Thursday, July 18, 2024

Astronaut who spent 178 days in space shares the big ‘lie’ he realised after seeing the Earth

You can only imagine what sort of things are hurtling through an astronaut’s head while they’ve got a birds eye view of our planet from space – but I reckon ‘that’s a long way down’ might be a leading contender.

But for former NASA space cadet Ron Garan, 62, there was only one thing on his mind…the ‘sobering realisation’ that us Earthlings are ‘living a lie’.

And no, it’s not that the Flat Earth brigade were right all along. In fact, it’s something much more compelling.

Just put yourself in Garan’s spacesuit for a second and imagine what he was thinking while he had an uninterrupted view of our globe and experienced what’s known as the ‘overview effect’.

For those who don’t know, this term described the cognitive shift that a lot of astronauts feel when taking a look at Earth while floating in space – which researchers compare to a ‘state of awe with self-transcendent qualities’.

This phenomena may trigger an ‘unexpected and overwhelming emotion’ for those who are brave enough to clamour onboard a rocket, which to be honest, shouldn’t be that surprising.

I mean, they’re seeing something which only a mere few mortals will ever get too – I’m pretty sure I’d be in my feels too.

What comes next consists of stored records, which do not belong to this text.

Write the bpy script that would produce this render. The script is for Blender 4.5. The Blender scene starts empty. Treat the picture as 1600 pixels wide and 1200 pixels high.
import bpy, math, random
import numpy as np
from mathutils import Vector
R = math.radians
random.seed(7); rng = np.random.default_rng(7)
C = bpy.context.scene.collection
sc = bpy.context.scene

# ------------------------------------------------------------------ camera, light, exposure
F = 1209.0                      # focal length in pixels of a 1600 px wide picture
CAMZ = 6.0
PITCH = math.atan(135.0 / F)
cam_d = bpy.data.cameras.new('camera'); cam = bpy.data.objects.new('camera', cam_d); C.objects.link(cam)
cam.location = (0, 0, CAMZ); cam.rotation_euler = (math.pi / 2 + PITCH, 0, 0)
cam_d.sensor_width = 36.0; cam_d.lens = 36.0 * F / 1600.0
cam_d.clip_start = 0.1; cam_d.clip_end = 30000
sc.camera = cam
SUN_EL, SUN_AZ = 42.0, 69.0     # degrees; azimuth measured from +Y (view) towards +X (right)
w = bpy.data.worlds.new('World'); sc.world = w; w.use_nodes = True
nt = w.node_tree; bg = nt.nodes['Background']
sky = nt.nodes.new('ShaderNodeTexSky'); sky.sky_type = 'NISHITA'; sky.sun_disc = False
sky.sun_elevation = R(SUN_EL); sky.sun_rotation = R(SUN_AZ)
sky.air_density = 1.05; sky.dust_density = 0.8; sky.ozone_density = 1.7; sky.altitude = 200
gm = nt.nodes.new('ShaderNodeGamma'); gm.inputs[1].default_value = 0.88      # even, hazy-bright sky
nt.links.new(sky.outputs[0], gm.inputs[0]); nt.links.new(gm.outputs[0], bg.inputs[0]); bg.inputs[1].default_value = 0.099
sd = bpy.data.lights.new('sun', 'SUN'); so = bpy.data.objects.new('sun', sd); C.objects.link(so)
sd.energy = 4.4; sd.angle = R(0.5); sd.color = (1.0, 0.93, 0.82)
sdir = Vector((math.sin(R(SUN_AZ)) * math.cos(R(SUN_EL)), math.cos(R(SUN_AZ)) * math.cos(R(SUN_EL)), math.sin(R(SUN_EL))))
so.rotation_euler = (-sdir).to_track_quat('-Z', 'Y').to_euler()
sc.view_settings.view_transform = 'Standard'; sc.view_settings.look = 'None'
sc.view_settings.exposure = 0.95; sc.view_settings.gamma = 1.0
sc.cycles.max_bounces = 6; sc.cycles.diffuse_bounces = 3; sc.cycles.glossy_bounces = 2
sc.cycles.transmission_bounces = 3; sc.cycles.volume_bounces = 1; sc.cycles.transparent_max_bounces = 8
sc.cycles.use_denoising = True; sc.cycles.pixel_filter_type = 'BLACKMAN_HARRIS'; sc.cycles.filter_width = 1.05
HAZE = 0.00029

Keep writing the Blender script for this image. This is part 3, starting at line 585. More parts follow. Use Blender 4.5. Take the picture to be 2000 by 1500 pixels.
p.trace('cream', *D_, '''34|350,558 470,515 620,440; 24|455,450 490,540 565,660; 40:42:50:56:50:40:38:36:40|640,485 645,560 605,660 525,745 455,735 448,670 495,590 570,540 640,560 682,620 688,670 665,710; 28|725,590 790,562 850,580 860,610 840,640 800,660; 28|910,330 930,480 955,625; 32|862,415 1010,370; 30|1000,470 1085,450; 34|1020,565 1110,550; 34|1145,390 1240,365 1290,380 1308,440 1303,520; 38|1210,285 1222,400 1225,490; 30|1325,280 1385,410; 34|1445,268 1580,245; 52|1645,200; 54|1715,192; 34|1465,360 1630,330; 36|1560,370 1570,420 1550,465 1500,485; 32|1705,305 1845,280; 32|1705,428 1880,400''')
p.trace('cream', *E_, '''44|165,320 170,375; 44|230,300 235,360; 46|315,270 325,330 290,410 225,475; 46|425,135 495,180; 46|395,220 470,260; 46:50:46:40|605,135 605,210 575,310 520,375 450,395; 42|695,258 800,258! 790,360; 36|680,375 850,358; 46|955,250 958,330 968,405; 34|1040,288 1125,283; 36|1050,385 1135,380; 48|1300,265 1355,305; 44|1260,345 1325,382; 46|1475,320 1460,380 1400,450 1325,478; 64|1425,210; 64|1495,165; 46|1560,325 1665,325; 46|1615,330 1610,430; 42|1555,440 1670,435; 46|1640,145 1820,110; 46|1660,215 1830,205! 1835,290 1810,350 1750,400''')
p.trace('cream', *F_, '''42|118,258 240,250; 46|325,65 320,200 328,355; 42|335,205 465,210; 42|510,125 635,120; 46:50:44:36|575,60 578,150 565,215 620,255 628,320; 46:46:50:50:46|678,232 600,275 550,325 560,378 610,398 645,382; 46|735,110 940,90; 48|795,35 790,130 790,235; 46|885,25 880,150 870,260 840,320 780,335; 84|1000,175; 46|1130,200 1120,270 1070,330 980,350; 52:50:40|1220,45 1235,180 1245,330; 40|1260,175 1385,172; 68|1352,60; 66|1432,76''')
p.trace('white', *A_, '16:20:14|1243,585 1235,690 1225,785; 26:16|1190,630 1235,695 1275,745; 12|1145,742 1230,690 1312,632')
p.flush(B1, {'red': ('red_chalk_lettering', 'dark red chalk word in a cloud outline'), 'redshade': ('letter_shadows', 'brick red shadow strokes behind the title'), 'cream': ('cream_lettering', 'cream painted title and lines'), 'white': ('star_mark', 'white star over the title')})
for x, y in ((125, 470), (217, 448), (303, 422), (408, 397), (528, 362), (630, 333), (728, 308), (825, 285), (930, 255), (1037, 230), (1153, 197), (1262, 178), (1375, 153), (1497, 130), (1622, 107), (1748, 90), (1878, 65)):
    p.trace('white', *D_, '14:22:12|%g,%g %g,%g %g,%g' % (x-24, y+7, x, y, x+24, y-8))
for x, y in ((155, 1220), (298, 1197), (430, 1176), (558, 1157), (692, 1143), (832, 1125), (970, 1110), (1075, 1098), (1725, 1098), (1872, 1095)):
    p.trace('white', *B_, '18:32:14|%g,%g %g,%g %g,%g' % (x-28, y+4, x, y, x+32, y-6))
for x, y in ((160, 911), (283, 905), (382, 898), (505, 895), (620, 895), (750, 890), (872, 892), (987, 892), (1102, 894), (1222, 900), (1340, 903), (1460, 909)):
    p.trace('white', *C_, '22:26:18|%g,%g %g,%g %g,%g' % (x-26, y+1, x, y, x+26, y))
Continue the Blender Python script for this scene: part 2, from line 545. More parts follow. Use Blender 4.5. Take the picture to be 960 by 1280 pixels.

That’s exactly the experience Garan had while spending 178 days in space, travelling more than 71 million miles in 2,842 orbits throughout his career at NASA.

With the unique perspective on the world he got from his time on the International Space Station (ISS), he drew some very interesting conclusions about our way of life while looking out of the window.

Speaking to the Big Think, the New Yorker said that he realised the things that most humans are worried about aren’t a big deal after all – but we should be a lot more concerned about global warming, deforestation and biodiversity loss.

NASA astronaut Ron Garan had quite the awakening while up in space (ALEXANDER NEMENOV/AFP via Getty Images)

Discussing what he witnessed, Garan explained: “When I looked out the window of the International Space Station, I saw the paparazzi-like flashes of lightning storms, I saw dancing curtains of auroras that seemed so close it was as if we could reach out and touch them.

“And I saw the unbelievable thinness of our planet’s atmosphere. In that moment, I was hit with the sobering realisation that that paper-thin layer keeps every living thing on our planet alive.

“I saw an iridescent biosphere teeming with life. I didn’t see the economy. But since our human-made systems treat everything, including the very life-support systems of our planet, as the wholly owned subsidiary of the global economy, it’s obvious from the vantage point of space that we’re living a lie.”

It sounds like Elon Musk needs to get that SpaceX rocket sorted pronto so we can all have a look at this for ourselves.

“It’s obvious from the vantage point of space that we’re living a lie,” Garan continued. “We need to move from thinking economy, society, planet to planet, society, economy. That’s when we’re going to continue our evolutionary process.

“There’s this light bulb that pops up where they realise how interconnected and interdependent we all are.”

The 62-year-old returned to Earth with a new perspective after experiencing the 'overview effect' (Erika Goldring/Getty Images)

The 62-year-old returned to Earth with a new perspective after experiencing the ‘overview effect’ (Erika Goldring/Getty Images)

Since his feet have been back on solid ground, Garan has passionately championed looking after our planet while encouraging people to put each other before the rat race that is modern life.

“We’re not going to have peace on Earth until we recognise the basic fact of the interrelated structure of all reality,” Garan added – and he’s not the only one with this thought process either.

Astronaut Michael Collins who flew the Apollo 11 said he was stunned at how ‘fragile’ and ‘tiny’ Earth looked, while Apollo 14’s Edgar Mitchell said the experience gave him an ‘explosion of awareness’.